Orangutans Show "Astonishing" Tool-Making Ability To Bend Wire Into Hooks


Jonathan O'Callaghan

Senior Staff Writer


Alessandro Bonora/Shutterstock

A study in the journal Scientific Reports has described how orangutans were able to create hooks from wire to reach the handle of a basket, a surprising skill that even some human children find difficult.

In the paper, researchers led by the University of Vienna in Austria described how they gave orangutans a tube and a piece of wire, and tasked them with trying to reach a basket of rewards inside it.


In one experiment, they were given a vertical tube and a straight piece of wire. For this, they needed to bend a hook in the wire in order to reach the handle on the basket.

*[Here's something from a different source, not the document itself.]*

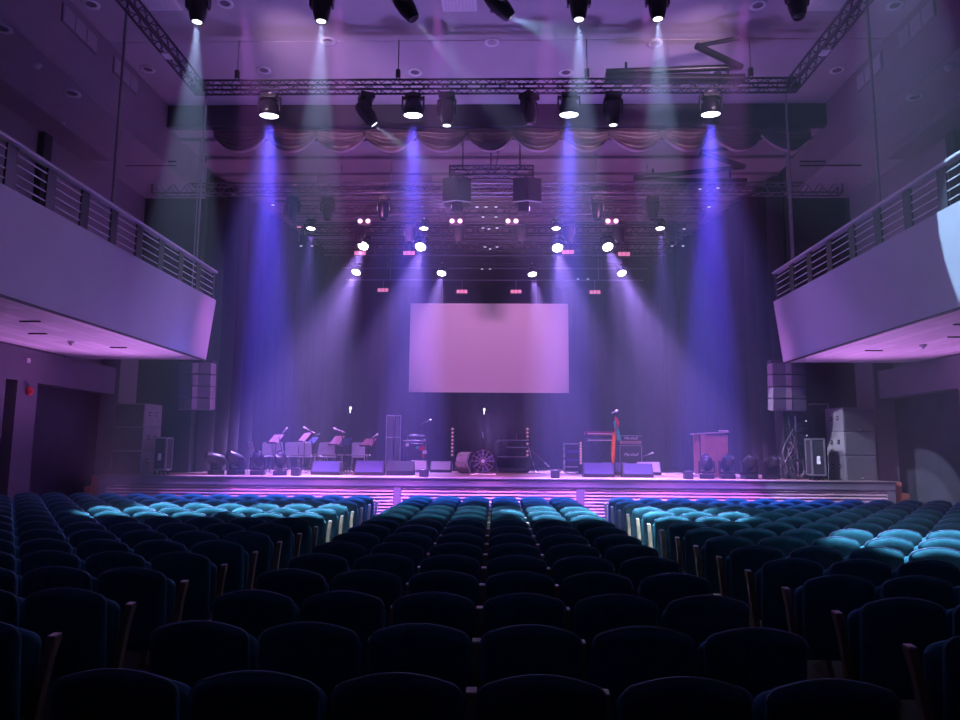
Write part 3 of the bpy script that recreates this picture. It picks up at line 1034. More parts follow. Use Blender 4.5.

In a second test, they were given a wire already bent at right angles and a horizontal tube with a basket in it. To reach this one, they had to unbend the wire to push the basket out of the tube.

Amazingly, in the experiments – conducted at the Zoo Leipzig in Germany – the researchers found that several orangutans were able to bend or unbend the wire as necessary to reach the basket, with two solving the tasks within minutes.

"The orangutans mostly bent the hooks directly with their teeth and mouth while keeping the rest of the tool straight,”  Isabelle Laumer from the University of Vienna said in a statement. “Thereafter they immediately inserted it in [the] correct orientation, hooked the handle and pulled the basket up."


The research is said to be the first time hook tool making has been seen in a non-human primate species. This is a task that children typically struggle to perform, with less than half at the age of seven able to solve the task. They significantly improve, however, when shown how to bend a hook.

But the orangutans did not require a demonstration. They were able to solve the task spontaneously, which came as a surprise to the researchers, who noted the animals were inventing a solution to the problem, rather than applying what they already knew.

"Finding this capacity in one of our closest relatives is astonishing,” Josep Call of the University of St Andrews, one of the study’s co-authors, said in the statement.

Call noted that hooks only date back 16,000 to 60,000 in humans. And while other animals like New Caledonian crows have been shown to use them somewhat regularly, such an ability had not been seen in apes before.